Tra le parate, in un corso di difesa personale privilegio quelle tecnicamente meno sofisticate.

Il solo kata che introduco inizialmente in un corso di difesa personale non appartiene al repertorio dello Shotokan ma a quello del Goju-ryu e del Kyokushinkai. È il kata respiratorio Tensho che, oltre ad allenare la posizione di sanchindachi, insegna la massima contrazione muscolare isometrica, contribuendo all’obiettivo di trasformare a poco a poco il proprio corpo in una corazza.

Una parte importante dell’allenamento è basata sullo studio dei kyusho (punti vitali) e degli atemi waza (tecniche per attaccarli in modo decisivo). Ho sviluppato un esercizio che prevede, alternando gli arti e le tecniche, una sequenza di attacchi da apprendere e praticare fino a che l’esecuzione non diventi automatica. Tale sequenza va applicata sia con un partner (ovviamente col dovuto controllo), sia con un “dummy”, manichino per le arti marziali in vendita online a prezzo contenuto, una versione un po’ più sofisticata del famoso “uomo di legno”. A ciò si aggiunge regolarmente la pratica dei colpi sul makiwara e sul sacco da pugilato.
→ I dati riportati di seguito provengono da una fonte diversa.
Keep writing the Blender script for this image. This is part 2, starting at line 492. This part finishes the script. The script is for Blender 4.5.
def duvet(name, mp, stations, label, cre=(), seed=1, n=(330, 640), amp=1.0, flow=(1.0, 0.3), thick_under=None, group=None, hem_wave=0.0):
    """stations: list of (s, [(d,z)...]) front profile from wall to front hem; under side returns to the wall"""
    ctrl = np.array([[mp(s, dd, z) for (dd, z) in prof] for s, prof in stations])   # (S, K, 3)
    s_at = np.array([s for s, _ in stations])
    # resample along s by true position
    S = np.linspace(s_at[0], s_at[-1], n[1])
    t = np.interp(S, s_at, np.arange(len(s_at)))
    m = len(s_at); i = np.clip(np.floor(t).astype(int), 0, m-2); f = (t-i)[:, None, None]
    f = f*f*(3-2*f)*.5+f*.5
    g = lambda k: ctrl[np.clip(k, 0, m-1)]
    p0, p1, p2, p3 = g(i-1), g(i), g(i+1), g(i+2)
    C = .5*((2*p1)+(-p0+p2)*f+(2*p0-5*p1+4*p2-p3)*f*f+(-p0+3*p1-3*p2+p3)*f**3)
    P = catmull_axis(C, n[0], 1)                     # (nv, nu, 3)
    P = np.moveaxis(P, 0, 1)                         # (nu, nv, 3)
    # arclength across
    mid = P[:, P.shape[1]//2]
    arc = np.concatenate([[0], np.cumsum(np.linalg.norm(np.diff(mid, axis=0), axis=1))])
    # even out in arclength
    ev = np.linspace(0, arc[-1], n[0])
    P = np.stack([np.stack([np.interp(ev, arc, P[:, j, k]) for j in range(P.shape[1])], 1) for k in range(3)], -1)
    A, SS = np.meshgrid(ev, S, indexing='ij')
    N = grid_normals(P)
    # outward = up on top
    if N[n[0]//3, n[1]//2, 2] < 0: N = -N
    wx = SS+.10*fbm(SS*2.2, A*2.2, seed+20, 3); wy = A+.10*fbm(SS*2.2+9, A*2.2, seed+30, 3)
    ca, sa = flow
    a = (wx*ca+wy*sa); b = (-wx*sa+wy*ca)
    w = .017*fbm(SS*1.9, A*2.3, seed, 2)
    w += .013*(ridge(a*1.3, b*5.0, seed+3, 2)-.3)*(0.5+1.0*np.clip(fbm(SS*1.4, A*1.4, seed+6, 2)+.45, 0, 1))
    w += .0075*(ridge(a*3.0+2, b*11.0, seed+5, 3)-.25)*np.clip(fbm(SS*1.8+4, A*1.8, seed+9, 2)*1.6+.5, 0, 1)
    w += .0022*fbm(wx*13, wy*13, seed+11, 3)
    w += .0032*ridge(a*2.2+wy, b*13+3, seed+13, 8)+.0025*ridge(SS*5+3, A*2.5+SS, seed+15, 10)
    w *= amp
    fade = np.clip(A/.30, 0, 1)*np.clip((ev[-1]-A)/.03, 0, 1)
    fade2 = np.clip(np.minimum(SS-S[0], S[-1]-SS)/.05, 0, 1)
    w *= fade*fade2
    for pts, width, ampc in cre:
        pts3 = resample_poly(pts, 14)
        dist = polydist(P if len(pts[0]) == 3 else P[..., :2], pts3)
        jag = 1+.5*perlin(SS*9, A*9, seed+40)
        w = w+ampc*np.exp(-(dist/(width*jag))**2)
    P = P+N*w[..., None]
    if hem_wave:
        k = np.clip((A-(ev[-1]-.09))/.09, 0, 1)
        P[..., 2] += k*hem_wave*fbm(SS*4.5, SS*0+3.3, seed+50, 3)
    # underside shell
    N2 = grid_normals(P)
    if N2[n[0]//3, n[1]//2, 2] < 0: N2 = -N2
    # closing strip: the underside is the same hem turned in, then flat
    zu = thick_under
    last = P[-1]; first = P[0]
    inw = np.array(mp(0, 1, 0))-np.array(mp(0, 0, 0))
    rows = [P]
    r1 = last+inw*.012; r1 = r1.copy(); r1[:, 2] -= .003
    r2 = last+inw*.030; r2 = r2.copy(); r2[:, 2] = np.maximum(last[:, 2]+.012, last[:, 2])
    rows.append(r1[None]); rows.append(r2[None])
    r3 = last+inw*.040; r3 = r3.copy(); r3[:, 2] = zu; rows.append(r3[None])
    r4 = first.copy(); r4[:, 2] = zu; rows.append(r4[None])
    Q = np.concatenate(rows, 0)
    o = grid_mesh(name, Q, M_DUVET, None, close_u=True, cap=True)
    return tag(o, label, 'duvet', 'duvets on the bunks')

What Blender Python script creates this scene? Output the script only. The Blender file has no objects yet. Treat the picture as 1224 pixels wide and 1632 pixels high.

Non trascuro infine quello che nel karate degli anni 70 era chiamato “kumite-kata”, ovvero le situazioni tipiche della difesa personale (strangolamento, attacco con un coltello, presa alle spalle eccetera). A partire dagli anni 80, con la nascita della ITKF, il kumite-kata è stato sostituito dall’enbu, che nel regolamento arbitrale della Fikta viene definito come “una dimostrazione di combattimento concordato e attuato da due competitori, evidenziante destrezza e abilità, in cui vengono eseguite liberamente delle tecniche di attacco e di difesa in un tempo fissato, con un IPPON finale (TODOME – tecnica definitiva), con un numero di tecniche da 18 a 27 circa.” Mi sembra chiaro che il “realismo”, un requisito imprescindibile quando si tratta di difesa personale, manchi del tutto in questa pratica che deve essere soprattutto spettacolare, come del resto certe applicazioni di kata che si vedono soprattutto nelle gare di kumite sportivo.

Il discorso non finisce certo qui, ma quanto detto finora dovrebbe chiarire che il mio approccio alla difesa personale è meno semplicistico di quello che i miei lettori “pavloviani” hanno immaginato associando il titolo e la foto. Vorrei concludere copiando dai miei appunti i contenuti di un allenamento svoltosi a Milano nel giugno 2006: i lettori comprenderanno così lo spazio e l’enfasi data a ogni parte della pratica. Critiche e suggerimenti sono molto graditi.

  • 15 minuti di corsa, tai-so. 
  • Allenamento al makiwara di gyakuzuki, shutouchi, empiuchi.
  • Allenamento al sacco di maegeri e mawashigeri.

A partire dagli anni 80, con la nascita della ITKF, il kumite-kata è stato sostituito dall’enbu

Kihon in sanchindachi: jodan harai uke, uchi uke, fumikomi udeuke, gedanbarai, juji uke.
Kyusho e atemiwaza (livello jodan e chudan): attaccare i punti vitali con tecniche controllate
Kata Tensho: pratica individuale prima in scioltezza, poi applicando la respirazione ibuki, in fine in coppia: Tori esegue, Uke controlla la sua contrazione muscolare.
Conclusione: tecniche di rilassamento. Debriefing sul significato e sul valore della seduta per ciascun partecipante.